As for the PL25D02P12 fastener called out for the front connection, at least one vendor (Kascar/real4wd.com) lists the NAS1635-3LE12 as an interchange. (at time of post, searching for the PL25D02P12 fastener comes up as NAS1635-3LE12) See: https://real4wd.com/store/catalog/search.aspx?keywords=PL25D02P12

In other words, we are comfortable that since both fasteners specifications are as a self-locking 10-32 x 3/4″, that use of the NAS1635-3LE12 is proper. There are apparently 50 in a box, and we have ordered 4 boxes to keep in stock.

Renovating Shifter Controls: Reverse Light Switch

Early shifter control for basic and A1 versions

The transmission shifter in our M1038 was frozen, in that the release button could not be depressed to release the shifter.

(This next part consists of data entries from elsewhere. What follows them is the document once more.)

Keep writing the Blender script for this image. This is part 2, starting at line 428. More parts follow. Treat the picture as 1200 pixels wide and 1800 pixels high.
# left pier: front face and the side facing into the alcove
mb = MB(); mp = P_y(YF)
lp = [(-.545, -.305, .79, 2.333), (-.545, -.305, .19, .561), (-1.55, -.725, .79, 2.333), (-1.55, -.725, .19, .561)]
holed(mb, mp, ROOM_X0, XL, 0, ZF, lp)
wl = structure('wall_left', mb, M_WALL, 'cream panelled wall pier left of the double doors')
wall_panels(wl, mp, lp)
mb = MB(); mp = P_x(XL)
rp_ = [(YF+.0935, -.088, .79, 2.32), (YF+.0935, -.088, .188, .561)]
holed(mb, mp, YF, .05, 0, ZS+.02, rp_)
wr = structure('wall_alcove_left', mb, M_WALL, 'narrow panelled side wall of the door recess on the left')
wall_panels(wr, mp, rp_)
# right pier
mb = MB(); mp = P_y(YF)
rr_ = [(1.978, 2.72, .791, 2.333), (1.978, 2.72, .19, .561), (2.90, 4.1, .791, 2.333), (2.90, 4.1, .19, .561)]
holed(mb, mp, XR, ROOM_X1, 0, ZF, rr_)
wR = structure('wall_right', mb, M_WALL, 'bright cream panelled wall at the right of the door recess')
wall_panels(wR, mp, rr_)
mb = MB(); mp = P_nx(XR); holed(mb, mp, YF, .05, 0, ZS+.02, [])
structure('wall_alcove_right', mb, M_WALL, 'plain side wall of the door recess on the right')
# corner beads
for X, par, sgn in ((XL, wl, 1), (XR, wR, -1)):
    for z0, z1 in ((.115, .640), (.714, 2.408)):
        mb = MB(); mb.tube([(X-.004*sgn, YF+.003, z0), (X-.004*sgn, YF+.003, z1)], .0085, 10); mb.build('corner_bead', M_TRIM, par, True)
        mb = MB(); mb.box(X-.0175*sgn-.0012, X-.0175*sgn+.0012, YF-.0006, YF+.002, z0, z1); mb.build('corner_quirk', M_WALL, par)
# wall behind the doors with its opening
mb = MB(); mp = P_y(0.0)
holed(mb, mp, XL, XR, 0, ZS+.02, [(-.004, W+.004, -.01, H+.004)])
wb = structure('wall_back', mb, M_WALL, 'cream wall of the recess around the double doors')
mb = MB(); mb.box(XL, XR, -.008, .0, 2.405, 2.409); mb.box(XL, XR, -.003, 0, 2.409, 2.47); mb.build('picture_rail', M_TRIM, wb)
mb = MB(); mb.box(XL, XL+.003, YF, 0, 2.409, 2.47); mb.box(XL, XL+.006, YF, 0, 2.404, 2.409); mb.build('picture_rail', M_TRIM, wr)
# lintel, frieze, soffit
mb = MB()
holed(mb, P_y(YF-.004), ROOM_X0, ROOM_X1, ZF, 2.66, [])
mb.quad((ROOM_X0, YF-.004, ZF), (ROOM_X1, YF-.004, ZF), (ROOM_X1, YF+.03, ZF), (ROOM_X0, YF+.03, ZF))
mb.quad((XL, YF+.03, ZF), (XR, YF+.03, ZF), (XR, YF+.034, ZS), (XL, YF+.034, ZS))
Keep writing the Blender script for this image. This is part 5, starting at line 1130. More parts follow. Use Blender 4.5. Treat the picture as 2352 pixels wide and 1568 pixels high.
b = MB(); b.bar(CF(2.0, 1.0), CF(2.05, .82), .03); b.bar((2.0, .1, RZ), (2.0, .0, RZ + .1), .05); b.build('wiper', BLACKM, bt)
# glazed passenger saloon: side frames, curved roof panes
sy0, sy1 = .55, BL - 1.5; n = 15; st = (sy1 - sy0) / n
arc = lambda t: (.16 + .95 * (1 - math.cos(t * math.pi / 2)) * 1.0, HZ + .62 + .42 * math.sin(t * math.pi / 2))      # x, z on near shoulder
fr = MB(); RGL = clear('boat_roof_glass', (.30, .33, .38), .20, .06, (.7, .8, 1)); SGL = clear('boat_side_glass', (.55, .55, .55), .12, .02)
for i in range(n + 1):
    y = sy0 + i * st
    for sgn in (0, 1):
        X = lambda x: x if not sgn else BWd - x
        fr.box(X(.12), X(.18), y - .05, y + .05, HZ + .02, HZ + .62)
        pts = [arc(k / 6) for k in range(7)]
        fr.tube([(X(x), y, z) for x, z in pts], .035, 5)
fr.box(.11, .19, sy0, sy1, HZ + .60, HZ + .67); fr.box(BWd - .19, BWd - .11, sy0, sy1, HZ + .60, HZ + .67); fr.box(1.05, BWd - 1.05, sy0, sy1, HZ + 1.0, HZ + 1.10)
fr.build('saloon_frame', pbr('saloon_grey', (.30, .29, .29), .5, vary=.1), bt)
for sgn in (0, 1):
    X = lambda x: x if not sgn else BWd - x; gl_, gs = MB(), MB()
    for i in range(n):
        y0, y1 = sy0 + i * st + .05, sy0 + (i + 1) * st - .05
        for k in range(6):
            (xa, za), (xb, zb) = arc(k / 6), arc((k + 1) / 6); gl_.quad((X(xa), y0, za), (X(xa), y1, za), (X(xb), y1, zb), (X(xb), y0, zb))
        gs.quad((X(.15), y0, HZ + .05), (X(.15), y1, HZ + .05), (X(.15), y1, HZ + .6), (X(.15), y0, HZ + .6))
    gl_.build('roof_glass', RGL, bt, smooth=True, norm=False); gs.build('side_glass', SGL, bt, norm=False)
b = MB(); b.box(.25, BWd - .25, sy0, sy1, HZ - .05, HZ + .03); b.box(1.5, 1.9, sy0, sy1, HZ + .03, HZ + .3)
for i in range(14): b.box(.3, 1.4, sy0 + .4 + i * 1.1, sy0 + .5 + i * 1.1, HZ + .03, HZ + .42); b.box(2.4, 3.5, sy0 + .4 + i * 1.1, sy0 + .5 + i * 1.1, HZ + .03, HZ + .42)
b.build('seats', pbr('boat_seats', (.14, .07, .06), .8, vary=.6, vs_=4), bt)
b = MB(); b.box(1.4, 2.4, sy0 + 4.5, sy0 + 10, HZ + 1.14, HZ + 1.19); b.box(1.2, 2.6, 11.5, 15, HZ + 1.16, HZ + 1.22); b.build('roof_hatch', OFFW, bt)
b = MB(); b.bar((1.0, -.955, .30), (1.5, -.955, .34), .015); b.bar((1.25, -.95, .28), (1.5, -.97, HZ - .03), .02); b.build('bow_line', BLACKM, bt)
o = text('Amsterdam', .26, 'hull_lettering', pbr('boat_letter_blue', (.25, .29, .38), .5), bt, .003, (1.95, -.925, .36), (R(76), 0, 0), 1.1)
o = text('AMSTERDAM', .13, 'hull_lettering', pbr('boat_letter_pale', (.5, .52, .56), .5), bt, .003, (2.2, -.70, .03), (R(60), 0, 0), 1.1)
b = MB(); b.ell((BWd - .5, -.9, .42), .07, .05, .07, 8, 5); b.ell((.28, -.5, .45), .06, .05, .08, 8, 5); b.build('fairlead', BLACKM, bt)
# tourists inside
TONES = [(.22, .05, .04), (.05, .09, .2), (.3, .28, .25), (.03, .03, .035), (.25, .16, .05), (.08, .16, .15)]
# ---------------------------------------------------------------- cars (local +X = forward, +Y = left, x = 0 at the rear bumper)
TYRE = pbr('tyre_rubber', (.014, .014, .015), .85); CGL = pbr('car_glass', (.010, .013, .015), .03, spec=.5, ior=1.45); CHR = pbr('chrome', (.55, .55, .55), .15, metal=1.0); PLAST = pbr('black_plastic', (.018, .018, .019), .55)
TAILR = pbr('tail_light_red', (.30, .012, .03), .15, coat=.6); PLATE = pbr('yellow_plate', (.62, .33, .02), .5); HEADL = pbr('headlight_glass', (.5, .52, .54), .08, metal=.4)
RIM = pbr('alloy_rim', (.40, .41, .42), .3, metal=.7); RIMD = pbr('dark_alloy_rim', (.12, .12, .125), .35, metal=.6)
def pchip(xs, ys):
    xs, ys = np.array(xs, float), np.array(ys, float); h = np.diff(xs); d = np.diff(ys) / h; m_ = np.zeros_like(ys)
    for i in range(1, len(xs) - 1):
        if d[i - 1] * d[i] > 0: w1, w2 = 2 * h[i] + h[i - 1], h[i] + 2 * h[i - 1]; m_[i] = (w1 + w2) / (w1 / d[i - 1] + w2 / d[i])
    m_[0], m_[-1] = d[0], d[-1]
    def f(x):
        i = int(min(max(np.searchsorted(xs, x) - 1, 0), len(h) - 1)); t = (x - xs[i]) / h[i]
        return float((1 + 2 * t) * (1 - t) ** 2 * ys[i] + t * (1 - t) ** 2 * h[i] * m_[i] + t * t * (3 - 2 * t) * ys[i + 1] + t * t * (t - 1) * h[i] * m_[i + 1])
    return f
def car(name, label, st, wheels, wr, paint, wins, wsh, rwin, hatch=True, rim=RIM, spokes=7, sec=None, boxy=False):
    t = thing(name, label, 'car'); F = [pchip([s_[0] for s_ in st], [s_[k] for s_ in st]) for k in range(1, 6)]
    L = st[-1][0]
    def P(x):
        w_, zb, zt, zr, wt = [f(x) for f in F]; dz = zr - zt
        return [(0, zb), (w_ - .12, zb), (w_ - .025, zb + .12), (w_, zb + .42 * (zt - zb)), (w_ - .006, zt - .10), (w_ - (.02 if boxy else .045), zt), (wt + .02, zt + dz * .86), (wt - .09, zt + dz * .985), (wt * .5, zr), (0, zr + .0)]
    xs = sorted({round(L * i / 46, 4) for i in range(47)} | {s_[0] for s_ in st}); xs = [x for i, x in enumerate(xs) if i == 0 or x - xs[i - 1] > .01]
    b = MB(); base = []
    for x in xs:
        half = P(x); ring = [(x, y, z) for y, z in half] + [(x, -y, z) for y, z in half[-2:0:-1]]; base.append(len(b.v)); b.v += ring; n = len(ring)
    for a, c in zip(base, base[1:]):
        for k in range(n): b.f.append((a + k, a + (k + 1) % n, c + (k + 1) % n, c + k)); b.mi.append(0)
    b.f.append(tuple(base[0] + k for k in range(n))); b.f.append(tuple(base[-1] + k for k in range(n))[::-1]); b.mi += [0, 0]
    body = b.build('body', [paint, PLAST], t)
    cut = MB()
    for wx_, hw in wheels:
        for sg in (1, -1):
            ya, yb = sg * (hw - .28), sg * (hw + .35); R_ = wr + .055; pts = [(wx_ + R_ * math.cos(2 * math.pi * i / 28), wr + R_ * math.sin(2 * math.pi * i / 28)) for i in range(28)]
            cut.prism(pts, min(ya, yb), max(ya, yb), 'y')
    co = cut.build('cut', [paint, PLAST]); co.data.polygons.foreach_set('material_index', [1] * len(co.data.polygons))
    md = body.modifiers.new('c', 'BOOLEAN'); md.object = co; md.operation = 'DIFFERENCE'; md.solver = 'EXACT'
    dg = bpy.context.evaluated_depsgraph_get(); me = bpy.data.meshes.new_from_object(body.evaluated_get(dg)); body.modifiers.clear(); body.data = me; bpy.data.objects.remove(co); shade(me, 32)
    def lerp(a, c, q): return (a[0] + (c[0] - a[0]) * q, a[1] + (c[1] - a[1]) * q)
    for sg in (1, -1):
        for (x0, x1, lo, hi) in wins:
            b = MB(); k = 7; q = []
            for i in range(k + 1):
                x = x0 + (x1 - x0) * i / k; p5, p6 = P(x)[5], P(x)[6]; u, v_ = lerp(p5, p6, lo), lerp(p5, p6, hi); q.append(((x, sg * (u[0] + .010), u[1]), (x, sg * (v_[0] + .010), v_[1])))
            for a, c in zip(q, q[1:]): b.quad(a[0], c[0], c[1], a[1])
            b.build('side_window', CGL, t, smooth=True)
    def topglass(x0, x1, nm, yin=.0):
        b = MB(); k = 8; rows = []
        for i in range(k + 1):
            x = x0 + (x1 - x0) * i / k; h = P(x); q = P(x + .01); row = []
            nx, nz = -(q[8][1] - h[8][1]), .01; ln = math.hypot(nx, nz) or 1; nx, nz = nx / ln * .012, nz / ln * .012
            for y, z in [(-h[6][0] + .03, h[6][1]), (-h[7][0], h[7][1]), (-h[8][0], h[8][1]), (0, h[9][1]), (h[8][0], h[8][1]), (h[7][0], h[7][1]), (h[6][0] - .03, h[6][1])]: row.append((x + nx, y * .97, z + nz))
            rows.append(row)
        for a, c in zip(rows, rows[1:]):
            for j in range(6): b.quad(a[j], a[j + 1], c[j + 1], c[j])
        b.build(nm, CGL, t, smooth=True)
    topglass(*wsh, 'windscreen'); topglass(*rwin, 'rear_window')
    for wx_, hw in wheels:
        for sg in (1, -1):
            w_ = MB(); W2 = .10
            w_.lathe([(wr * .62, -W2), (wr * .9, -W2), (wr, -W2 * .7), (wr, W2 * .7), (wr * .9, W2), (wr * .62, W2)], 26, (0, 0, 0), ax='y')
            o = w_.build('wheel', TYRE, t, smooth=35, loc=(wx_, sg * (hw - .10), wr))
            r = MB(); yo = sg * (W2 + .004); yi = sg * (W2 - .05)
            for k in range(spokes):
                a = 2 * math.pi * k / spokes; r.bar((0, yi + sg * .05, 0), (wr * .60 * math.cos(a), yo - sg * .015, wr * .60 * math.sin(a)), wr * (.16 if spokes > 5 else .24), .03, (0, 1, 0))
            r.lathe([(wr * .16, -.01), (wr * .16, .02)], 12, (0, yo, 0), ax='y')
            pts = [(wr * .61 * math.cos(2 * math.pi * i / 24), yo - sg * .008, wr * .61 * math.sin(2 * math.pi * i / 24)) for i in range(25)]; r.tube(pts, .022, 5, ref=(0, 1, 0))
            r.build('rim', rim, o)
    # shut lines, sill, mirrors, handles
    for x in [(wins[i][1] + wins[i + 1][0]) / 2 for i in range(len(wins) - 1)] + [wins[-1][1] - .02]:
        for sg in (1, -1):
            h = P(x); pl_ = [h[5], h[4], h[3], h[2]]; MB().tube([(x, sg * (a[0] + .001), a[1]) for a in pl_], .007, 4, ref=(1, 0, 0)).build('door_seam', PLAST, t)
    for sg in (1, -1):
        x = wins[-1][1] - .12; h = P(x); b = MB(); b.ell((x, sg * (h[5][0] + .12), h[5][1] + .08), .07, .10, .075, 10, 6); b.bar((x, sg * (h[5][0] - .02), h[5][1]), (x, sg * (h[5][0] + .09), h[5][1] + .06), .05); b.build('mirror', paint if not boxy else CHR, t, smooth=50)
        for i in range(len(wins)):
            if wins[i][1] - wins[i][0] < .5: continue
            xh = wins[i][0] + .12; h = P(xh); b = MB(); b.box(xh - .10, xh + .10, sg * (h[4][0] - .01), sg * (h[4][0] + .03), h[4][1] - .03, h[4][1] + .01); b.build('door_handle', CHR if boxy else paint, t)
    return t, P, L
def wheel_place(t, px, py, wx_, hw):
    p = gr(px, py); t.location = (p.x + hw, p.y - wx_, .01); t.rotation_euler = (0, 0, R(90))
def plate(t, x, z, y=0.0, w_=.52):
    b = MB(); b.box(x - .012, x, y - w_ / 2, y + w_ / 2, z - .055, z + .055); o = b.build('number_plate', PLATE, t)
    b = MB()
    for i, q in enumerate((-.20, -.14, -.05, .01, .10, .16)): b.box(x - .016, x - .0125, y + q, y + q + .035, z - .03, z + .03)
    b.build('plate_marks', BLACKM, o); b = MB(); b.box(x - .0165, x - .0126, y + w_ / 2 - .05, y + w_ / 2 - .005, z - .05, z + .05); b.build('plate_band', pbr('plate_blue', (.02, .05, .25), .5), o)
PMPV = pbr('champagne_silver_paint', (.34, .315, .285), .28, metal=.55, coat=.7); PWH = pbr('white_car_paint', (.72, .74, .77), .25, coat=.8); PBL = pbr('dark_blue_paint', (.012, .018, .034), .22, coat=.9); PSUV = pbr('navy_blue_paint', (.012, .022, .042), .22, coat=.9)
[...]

Additionally, the lever 2520-01-189-1064 [2520011891064] (Fig. 99, Item 16) was broken at the connection point. After removing the entire assembly, we noticed that this was an atypical shifter in that it had not only the safety switch 2920-01-249-3492 [2920012493492](Fig. 99, Item 20), but also a reverse light switch (not shown in diagram).

Shifter showing neutral safety switch and reverse light switch. Reverse switch is the right arrow.

It is our current understanding that the reverse light switch was used only on Marine HMMWVs, but that it is also desirable for on-road civilian use in states that require a functioning reverse light. The lead from one of the wires was 467 (whereas the neutral safety is 14). Of note, the hole for the reverse switch appears to exist in all of the housing assemblies (Fig. 99, Item 10). (See diagram). Of further note, the switch appears to be the same as the neutral safety other than there is a bushing installed to allow the smaller switch to be installed in a larger hole

Arrow showing reverse light switch. Note bushing surrounding switch.

From this, it appears that a reverse light switch can be installed in any of the earlier shifters. Once we identify the threaded bushing dimensions, we will post it. It seems relatively difficult to source the reverse light switch as opposed to the neutral safety switch.